Warning

Work in progress…

Unit Tests

The unit testing scheme of this template is designed to offer the user the possibility to not only create unit tests within the test/ folder, but also the option to separate unit tests in what I will call collections.

The reasoning behind it is that not 100% of the project needs to be tested during coding sessions, as opposed to continuous integration regressions, hence the ability for any contributor to design their own test collections.

When computing code-coverage, the entry point of is always the complete collection of tests located in the test/ folder. Adding new tests to the collection is as simple as creating a new file within that directory structure.

Note

For more info on unittesting in python, see https://docs.python.org/3/library/unittest.html

Deep dive on the test results

As mentioned previously, usual coverage of your tests should be around 100%, which has a lot to do with approaches such as Test Driven Development - which is a good thing - but in my opinion, passing tests is not the only tool in your arsenal. In fact, a test can have quite a few different outcomes, which all have various degrees of severity, but let’s focus on these for now:

  • passed

  • failed

  • skipped

  • expected failed

  • error

Now you’re obviously familiar with the first two, but let’s talk about the other three, and why these can be very important.

Skipped

There are a few reasons a test might or should be skipped, some at the tester’s discretion and some others due to the level of automation the project relies on.

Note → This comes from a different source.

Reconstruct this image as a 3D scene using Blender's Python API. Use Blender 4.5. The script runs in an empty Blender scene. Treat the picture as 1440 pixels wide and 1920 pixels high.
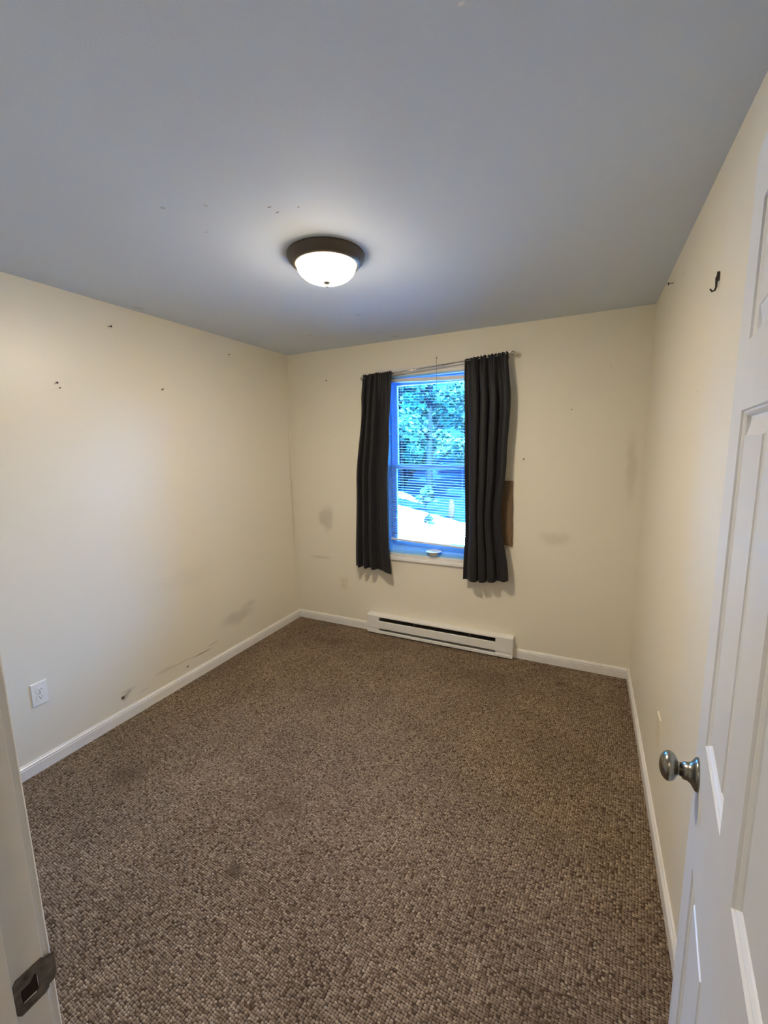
import bpy, math, random
import numpy as np
from mathutils import Vector, Matrix

random.seed(7)
C = bpy.context.scene.collection
PI = math.pi

# ------------------------------------------------------------------ room measures (metres)
LX, RX = -2.465, 0.322        # inner faces of the side walls
FY, BY = 0.219, 3.154         # inner faces of the door wall and the window wall
H = 2.44
CAMZ = 1.611

# ------------------------------------------------------------------ camera
cam_d = bpy.data.cameras.new('camera')
cam = bpy.data.objects.new('camera', cam_d)
C.objects.link(cam)
cam_d.sensor_fit = 'HORIZONTAL'
cam_d.sensor_width = 36.0
cam_d.lens = 788.2 / 1440 * 36.0
cam_d.clip_start = 0.01
cam_d.clip_end = 300
r_ = Vector((0.900368, 0.43474, -0.018412))
u_ = Vector((-0.049385, 0.144137, 0.988325))
f_ = Vector((-0.432318, 0.888947, -0.151246))
M = Matrix((r_, u_, -f_)).transposed().to_4x4()
M.translation = (0, 0, CAMZ)
cam.matrix_world = M
bpy.context.scene.camera = cam

# ------------------------------------------------------------------ view, sky, sun
sc = bpy.context.scene
sc.view_settings.view_transform = 'Standard'
sc.view_settings.look = 'None'
sc.view_settings.gamma = 1.0
sc.view_settings.use_curve_mapping = False
sc.view_settings.exposure = 0.14
sc.cycles.diffuse_bounces = 6
sc.cycles.max_bounces = 14
sc.cycles.transparent_max_bounces = 16
sc.cycles.sample_clamp_indirect = 12.0
sc.cycles.caustics_reflective = False
sc.cycles.caustics_refractive = False

SKY_COL = (0.09, 0.38, 1.0)
SKY_STR = 74.0
SUN_STR = 205.0
LAMP_COL = (1.0, 0.835, 0.62)
LAMP_STR = 285.0
HALL_STR = 48.0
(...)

To cite only a few:

  • Using parametrized regressions can help to reduce test time to use the same test suite for different level of regressions, one common approach to this is skipping some tests.

  • If a dependency fails during the current test sequence, and you have specified these dependencies within your tests, then for the sake of clarity, you should skip some tests automatically. More about this in the chapter on unit testing.

  • Sometimes, introducing tests long before a modules is ready is the best way to define an API, but it can be hard to maintain a quality gate with these tests if not for purposefully skipping them until the modules are ready.

Expected Fails

Sometimes, having all your tests passing is not the best way to prove a library’s proper behaviour. Let’s take a few concrete examples:

  • Writing tests is often a great source of documentation for the next developer. To that end, writing failing test can be an effective way of signaling how not to do something.

  • Randomizing test vectors to maximize the impact of a single test - running one sequence of tests with an arrays of possible inputs - if a fantastic way to attack stress a module, but sometimes, not all input combinations is supposed to work, and for these combination, specifying an expected fail flag is mandatory.

Errors

As briefly mentioned while talking about coverage targets, your tools and development environment is as susceptible to breakage as your application. This is what differentiate an error from a fail: the error seem to happen within your test framework / environment rather than while executing a specific test. Now - granted - there is a fine line between and error and a fail, and sometimes one can be mistakenly confused with the other, but the difference still exists.